Tuesday, 13 February 2018

Simplicity and Fasting

Today is "Shrove Tuesday" (yes, we're going to a pancake supper!) and tomorrow is "Ash Wednesday" and the beginning of Lent. So the following journal entry I wrote on January 8 (a month or so ago) is appropriate, I think.

My Christmas break wasn't quite the "fun holiday" I was hoping for. We had unusually cold weather, and my old slipped disc injury resurrected itself and I spent a good part of the break in big-time pain. And nobody even wanted to play Scrabble with me (sad, eh!).

But what I'm really thinking about is that I'm having a hard time spiritually. Yesterday at our home church gathering we discussed fasting (we've been studying the Spiritual Disciplines). Traditionally, of course, we think of fasting from food, but in my case, I'm seriously thinking about fasting from electronics. It would be hard. I feel so "hungry" if I'm not turning on the radio (when I wake up during the night, or driving in the car, or whenever) or checking email or Facebook or news on the computer. I don't turn on the TV myself (I don't know how to use the remote and the Xbox controller--on purpose; and we only have Netflix, not cable TV), but hubby loves it and turns it on frequently. If I'm doing something focused (tutoring, editing, writing) I can mostly ignore it, but as soon as I'm done whatever I've been focused on, I get so drawn in to the TV, especially programs about forensics or detective programs--and sci-fi, too. Yesterday was Sunday and could have been a restful time with You, but I ended up watching episode after episode of CSI New York. I also did a bit of email and Facebook (which I always promise myself I won't do on Sundays, but more often than not give in to at least a bit).

On another note, I've had an opportunity to join a "Mastermind" book writers' group, but honestly, while I do want to dedicate time to something (other than my business and family time), writing a book is not it. I do think I want to write, but I don't know what topic. I do want to do something focused on You (whether or not that includes writing, I don't know).
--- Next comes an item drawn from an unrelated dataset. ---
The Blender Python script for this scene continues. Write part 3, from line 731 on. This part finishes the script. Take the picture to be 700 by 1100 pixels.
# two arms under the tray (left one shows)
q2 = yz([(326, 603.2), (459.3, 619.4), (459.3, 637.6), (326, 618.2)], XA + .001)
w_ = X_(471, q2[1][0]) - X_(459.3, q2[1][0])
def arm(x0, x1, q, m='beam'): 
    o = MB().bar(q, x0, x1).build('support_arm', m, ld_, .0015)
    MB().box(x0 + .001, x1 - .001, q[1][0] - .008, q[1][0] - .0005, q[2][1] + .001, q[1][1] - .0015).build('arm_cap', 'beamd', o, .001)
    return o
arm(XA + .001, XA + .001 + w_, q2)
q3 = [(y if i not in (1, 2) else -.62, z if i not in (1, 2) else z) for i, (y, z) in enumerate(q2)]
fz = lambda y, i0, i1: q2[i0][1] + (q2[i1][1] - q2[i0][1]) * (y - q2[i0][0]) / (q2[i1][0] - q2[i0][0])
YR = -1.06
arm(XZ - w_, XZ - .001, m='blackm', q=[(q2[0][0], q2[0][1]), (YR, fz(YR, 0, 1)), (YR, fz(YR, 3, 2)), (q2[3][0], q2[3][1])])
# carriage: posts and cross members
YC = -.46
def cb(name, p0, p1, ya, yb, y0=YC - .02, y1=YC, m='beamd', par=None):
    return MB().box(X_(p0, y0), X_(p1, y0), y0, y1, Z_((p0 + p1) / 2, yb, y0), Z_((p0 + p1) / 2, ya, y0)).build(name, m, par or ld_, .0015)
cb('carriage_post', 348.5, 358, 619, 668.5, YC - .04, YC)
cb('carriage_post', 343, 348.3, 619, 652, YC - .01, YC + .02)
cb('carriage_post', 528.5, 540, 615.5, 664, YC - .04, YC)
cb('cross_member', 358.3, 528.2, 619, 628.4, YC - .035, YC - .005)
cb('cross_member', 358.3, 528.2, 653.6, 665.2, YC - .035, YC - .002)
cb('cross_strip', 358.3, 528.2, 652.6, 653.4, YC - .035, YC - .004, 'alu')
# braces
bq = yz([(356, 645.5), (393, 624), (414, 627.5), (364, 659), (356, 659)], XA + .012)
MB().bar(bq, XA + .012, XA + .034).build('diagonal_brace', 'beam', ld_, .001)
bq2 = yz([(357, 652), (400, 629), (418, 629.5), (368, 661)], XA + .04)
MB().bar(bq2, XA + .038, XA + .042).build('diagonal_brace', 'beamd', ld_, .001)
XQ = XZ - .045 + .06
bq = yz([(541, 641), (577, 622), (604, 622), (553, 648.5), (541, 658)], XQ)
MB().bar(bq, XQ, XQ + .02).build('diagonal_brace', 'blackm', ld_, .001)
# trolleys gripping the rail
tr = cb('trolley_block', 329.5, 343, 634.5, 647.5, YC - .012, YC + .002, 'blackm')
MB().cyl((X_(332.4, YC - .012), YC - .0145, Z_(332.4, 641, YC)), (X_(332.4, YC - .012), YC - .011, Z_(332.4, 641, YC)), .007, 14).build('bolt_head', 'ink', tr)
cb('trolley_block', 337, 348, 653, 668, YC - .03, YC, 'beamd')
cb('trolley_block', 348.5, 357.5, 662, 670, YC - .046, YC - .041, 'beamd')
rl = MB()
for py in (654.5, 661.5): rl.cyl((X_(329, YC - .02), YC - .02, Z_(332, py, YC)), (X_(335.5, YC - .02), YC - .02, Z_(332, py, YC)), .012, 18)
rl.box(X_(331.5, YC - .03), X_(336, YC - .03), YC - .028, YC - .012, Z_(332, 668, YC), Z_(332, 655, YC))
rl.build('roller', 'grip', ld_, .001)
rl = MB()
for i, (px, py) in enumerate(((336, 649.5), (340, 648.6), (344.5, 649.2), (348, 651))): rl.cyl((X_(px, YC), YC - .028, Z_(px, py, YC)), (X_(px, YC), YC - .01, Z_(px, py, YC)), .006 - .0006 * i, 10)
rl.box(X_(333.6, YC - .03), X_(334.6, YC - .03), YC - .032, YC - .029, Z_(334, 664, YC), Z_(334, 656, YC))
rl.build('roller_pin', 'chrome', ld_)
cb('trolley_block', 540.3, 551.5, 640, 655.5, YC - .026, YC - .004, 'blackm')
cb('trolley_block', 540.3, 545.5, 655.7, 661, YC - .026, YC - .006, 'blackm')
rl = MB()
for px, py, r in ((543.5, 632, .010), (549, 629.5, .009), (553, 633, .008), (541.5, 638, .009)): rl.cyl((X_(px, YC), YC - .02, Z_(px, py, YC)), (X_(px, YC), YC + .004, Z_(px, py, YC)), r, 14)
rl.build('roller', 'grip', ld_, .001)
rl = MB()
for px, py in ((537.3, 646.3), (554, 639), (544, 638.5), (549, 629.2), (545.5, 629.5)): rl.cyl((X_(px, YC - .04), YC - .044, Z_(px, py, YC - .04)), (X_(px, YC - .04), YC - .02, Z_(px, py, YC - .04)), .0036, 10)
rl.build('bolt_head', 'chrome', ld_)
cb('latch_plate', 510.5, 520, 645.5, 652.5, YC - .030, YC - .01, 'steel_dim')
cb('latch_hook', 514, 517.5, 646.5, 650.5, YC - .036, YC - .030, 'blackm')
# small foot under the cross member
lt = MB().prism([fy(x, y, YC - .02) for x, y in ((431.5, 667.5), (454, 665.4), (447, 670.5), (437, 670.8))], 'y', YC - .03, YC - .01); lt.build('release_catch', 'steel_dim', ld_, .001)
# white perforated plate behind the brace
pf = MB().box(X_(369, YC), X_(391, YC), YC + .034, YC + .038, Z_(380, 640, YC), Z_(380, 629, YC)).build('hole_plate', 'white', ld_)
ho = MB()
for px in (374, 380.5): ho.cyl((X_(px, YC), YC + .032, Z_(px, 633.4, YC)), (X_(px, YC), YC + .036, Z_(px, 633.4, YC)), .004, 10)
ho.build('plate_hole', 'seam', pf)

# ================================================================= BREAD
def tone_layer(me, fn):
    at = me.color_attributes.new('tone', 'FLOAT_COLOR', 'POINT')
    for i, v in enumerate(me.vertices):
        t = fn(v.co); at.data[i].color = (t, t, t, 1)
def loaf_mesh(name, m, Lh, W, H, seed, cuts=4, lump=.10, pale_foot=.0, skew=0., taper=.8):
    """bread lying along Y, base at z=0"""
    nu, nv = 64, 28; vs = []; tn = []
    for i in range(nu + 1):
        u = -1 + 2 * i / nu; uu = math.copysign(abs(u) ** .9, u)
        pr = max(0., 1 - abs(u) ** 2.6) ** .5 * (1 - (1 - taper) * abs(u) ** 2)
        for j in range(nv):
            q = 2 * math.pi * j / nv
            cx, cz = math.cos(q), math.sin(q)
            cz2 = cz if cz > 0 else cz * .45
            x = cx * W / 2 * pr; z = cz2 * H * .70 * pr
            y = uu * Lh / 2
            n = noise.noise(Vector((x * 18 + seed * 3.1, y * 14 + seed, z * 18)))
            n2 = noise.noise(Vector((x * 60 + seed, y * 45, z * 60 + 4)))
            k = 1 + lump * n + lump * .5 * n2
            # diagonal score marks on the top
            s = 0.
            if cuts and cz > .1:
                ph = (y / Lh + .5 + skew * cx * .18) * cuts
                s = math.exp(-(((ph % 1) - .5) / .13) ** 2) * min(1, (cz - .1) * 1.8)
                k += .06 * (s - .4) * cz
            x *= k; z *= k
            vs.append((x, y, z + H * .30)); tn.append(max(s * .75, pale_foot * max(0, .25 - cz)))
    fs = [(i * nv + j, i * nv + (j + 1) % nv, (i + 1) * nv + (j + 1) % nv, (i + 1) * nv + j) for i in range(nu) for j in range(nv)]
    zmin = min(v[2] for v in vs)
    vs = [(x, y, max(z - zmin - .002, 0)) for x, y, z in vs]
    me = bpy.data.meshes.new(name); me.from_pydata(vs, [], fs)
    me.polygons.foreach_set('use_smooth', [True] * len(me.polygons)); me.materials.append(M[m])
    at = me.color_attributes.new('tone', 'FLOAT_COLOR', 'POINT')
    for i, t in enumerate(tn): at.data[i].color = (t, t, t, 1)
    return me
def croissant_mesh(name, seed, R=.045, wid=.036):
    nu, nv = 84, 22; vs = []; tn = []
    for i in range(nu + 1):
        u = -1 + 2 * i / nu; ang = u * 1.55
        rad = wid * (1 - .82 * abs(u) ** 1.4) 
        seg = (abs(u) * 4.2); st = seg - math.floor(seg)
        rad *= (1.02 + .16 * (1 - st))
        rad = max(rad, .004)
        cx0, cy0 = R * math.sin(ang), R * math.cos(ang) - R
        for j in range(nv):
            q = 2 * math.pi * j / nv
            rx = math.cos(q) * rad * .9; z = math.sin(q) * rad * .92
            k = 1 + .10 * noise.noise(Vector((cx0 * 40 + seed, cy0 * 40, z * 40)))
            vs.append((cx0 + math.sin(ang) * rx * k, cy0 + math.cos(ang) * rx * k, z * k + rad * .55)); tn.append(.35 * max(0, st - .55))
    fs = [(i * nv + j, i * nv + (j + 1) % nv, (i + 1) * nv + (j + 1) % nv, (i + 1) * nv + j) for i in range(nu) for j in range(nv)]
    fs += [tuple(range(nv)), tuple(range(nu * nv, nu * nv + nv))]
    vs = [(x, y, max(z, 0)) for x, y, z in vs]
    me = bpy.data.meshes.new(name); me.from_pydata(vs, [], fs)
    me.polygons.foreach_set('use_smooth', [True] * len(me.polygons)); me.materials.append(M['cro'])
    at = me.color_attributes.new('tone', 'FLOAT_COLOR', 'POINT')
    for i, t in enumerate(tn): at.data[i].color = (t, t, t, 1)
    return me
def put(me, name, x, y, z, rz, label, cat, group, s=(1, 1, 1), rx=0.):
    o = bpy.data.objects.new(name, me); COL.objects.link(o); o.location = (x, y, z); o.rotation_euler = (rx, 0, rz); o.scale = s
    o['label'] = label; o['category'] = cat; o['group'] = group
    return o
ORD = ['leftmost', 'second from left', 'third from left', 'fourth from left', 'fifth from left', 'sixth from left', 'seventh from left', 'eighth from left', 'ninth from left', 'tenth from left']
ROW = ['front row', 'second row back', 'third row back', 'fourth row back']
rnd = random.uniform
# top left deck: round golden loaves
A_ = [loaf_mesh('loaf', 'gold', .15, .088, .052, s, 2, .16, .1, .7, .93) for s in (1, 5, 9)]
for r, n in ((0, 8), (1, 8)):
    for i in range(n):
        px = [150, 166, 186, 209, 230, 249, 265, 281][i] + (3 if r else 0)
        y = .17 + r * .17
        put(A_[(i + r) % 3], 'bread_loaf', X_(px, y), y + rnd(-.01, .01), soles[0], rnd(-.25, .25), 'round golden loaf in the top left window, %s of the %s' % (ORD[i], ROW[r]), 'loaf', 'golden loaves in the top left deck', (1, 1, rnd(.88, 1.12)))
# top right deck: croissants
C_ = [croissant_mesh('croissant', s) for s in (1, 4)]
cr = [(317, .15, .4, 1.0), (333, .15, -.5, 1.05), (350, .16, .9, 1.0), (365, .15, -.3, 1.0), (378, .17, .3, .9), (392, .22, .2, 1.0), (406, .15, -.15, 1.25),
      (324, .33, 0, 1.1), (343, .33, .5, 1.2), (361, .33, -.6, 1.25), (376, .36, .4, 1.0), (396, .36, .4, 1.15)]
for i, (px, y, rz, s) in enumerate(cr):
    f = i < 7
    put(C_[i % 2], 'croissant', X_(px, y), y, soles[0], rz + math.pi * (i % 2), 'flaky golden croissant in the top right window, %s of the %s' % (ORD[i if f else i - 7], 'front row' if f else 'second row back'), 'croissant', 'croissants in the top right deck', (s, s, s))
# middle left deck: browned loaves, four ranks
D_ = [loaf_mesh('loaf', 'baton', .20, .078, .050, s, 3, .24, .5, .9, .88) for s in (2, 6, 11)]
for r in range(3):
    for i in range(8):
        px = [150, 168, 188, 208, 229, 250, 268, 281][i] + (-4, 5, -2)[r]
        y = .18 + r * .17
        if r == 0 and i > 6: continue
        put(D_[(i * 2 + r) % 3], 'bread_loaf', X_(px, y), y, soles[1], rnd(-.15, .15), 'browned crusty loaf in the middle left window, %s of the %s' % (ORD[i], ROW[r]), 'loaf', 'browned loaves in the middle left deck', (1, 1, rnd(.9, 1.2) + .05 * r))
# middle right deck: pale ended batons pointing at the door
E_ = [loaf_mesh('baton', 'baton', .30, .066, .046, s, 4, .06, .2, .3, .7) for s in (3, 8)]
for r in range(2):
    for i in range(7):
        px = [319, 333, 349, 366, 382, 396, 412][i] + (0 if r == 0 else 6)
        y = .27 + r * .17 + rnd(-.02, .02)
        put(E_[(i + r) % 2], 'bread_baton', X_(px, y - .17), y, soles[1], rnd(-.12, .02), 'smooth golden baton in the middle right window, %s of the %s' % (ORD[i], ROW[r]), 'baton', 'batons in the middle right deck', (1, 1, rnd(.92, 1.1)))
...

And I'm not sure what "writing Christianly" might mean; what You might want me to write about? Even "tutoring Christianly" or whatever else I might focus on doing "Christianly"?

Lord, I long for freshness and joy and peace (and some measure of happiness) in You. But I feel, more and more, my helplessness--and loneliness for other believers.

I do want to draw closer to You. I do want an assured firm knowledge of You and sense of Your Presence. And yes, I do want to know the joy of Your salvation.

Yesterday, when we talked about fasting, I longed to go deeper. And I am willing to fast (including from food. I do want to eat more healthy--fresh fruit and veggies, etc.) and to exercise and to majorly declutter my life in so many ways. (That was my big "plan" for the holidays: declutter. Ha! Constant pain interfered in a big way...).

I'm feeling overwhelmed by "clutter" -- even in my tutoring/editing/writing office. So many supplies I truly don't need or want.

My life feels cluttered.

I want simplicity: "the arrangement of life around a few consistent purposes, explicitly excluding what is not necessary to human well-being." (Willard).

Fasting seems like a good way to approach simplicity (with You). Please guide me into what You would have me do. Thank you.